Andrea Brischetto, head of the RBA's financial stability department, said less than two per cent of variable-rate owner-occupier borrowers were at "real risk" of not having enough income and savings to meet basic expenses or defaulting on mortgage payments.
A sharper uptick in unemployment or more interest rate rises would push this number higher, though RBA analysis suggests the bulk of borrowers would be able to ride it out.
Ms Brischetto said households were making "difficult adjustments" as higher interest rates caused monthly repayments to balloon for those on variable loans.
"The number of borrowers in severe financial stress has risen," she said.
"However, most borrowers have been resilient and even in the case of an economic downturn, this is likely to remain the case."
The economic growth update from the Australian Bureau of Statistics this week painted a picture of a struggling household sector, with spending flat and the household saving ratio falling to its lowest level since 2007.
Ms Brischetto said high inflation and an assertive series of interest rate hikes had reduced households' spare income.
Most households had managed to adjust by taking on extra hours of work, spending less on discretionary items, and drawing down on savings or squirrelling less away than they usually would.
These adjustments mean few households are in the later stages of financial stress, with almost 99 per cent of loans on schedule or ahead.
Households are drawing down on savings or squirrelling away less than they usually would. (Morgan Sette/AAP PHOTOS)
Also on Friday, the first update to the "statement on the conduct of monetary policy" was released since the Albanese government was elected.
The refreshed set of instructions reflected findings from an independent review into the key institution.
Tweaks to the way the central bank manages its dual mandate of full employment and price stability have been outlined, including a commitment to targeting the mid-point of the two-three per cent target range.
"The Reserve Bank board sets monetary policy such that inflation is expected to return to the midpoint of the target," the statement outlines.
Some economists suggest this could have implications for the round of policy tightening under way, with the RBA hoping to have inflation back to 2.9 per cent by the end of 2025 based on up-to-date forecasts.
AMP chief economist Shane Oliver said there was still a lot of flexibility built into the statement, namely that the RBA can determine the timing of getting back to the mid-point based on "economic circumstances" and decision making should "balance the price stability and full employment objectives".
"So they could push the target out to 2026 as they are hoping to keep the gains in employment," Dr Oliver said.
The statement also specifies the central bank's role in achieving the government's stated objective of "sustained and inclusive full employment", which is "where everyone who wants a job can find one without searching for too long".

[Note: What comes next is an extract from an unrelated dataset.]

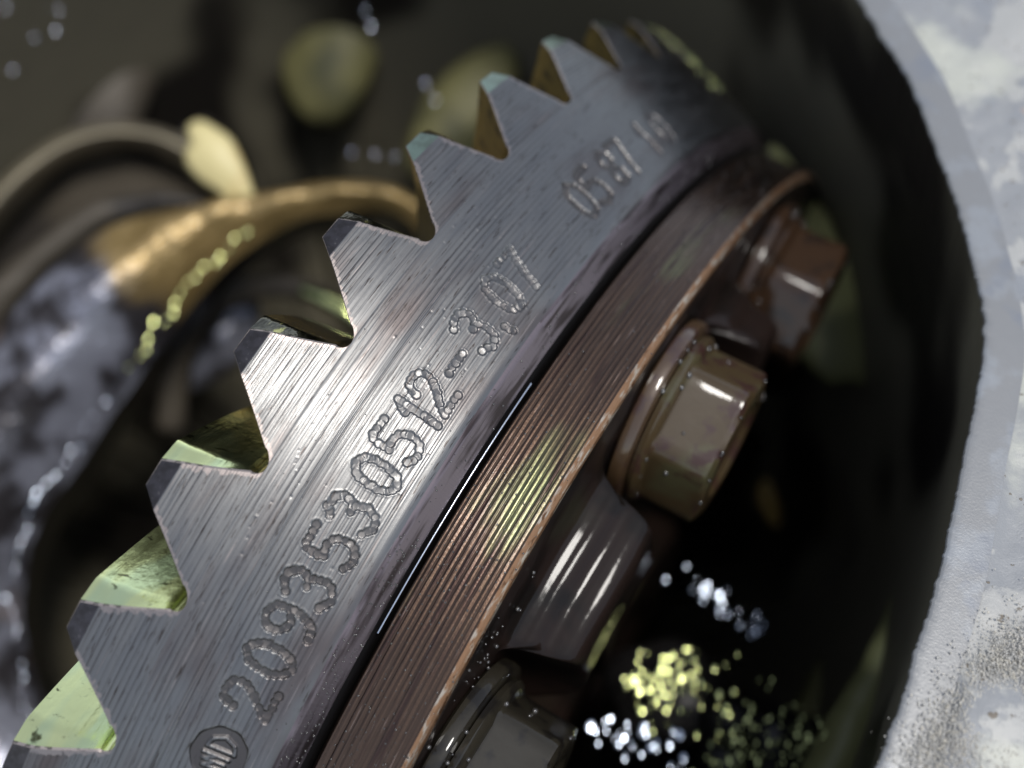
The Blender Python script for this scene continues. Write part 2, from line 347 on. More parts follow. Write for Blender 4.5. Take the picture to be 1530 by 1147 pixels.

"The Reserve Bank board and government agree that the Reserve Bank board's role within this is to focus on achieving sustained full employment, which is the current maximum level of employment that is consistent with low and stable inflation," the statement read.
It also confirms key structural changes set out by the review, including confirmation that anonymous votes of board members will be published after interest rate meetings.